Creative take on Kafka lands local students in prestigious Edinburgh festival
by emma silvers
As the lights come up onstage, four actors dressed in black are positioned into one connected, crablike figure. They move in perfect sync with each other while two other actors, speaking in gravely growls, provide the creature’s voice from behind a screen.
The scene onstage at Jewish Community High School of the Bay in San Francisco is a bit hard to describe — which is one reason cast members in the school’s production of Franz Kafka’s “The Metamorphosis” laugh when people who haven’t seen the play ask “who plays the bug?”
“I take it for granted now,” said Ayelet Schrek, a 16-year-old member of the 17-person ensemble that left Aug. 11 for Scotland — to perform its production in the Edinburgh Festival Fringe, the world’s largest arts festival.
“But when I think about it,” Schrek added, “it’s not something you would expect off the top of your head, to have Gregor be comprised of all these different people — to have four bodies, two minds. It adds so much, makes the show slightly different every time.”
That’s just one of many nontraditional choices the theater company made in adapting the 1915 novella, in which Kafka’s protagonist is transformed into a cockroach. The JCHS version is a play-within-a-play; it is set at the beginning of World War II against the backdrop of the Warsaw Ghetto, where a small theater company decides to perform the play.

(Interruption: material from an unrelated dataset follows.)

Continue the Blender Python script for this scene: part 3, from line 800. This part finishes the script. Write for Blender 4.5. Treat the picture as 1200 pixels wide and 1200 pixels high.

Though “The Metamorphosis” debuted in May, student cast members, crew and faculty continued to work on the show over the summer and now have taken the production to Edinburgh for the annual five-day celebration of film and theater with participants from all over the world.
The JCHS drama department was selected as one of the 57 drama programs from among thousands of applicants, and it is the first Jewish high school chosen to perform at the festival. The group will give four performances from Aug. 19 to 23.
“I just couldn’t be prouder,” said Dylan Russell, the play’s director and chair of visual and performing arts at JCHS. “This company has worked so hard, they’re so talented, and I’m so excited to be part of it — to get to share this with a wider audience.”
Each student individually raised $1,000 to put toward the cost of participation, and together they raised another $5,000. “Since the student company was asked to fundraise for their trip, they learned about how companies raise money for a show and some of what producing entails,” explained Russell.
Jake Rosenberg (left) and Ayelet Schrek (right) interact with the four actors who compose the cockroach (clockwise from front), Renee MacDonald, Nathan Wexler, Evan Fenner and Yael Platt.At the festival, students will have 90 minutes to perform and just 15 minutes to put up and take down their props — just like the professional theater companies participating. Students also will do their own marketing, hitting the streets to gather audience members, handing out flyers and talking up the show to passersby on Edinburgh’s Royal Mile.
Cast members said they were looking forward to showing off the results of a long and sometimes arduous writing and production process. Russell held auditions in the fall. Throughout the winter, she and the students worked with Word for Word, a Bay Area theater company that transforms short works of literature verbatim to the stage.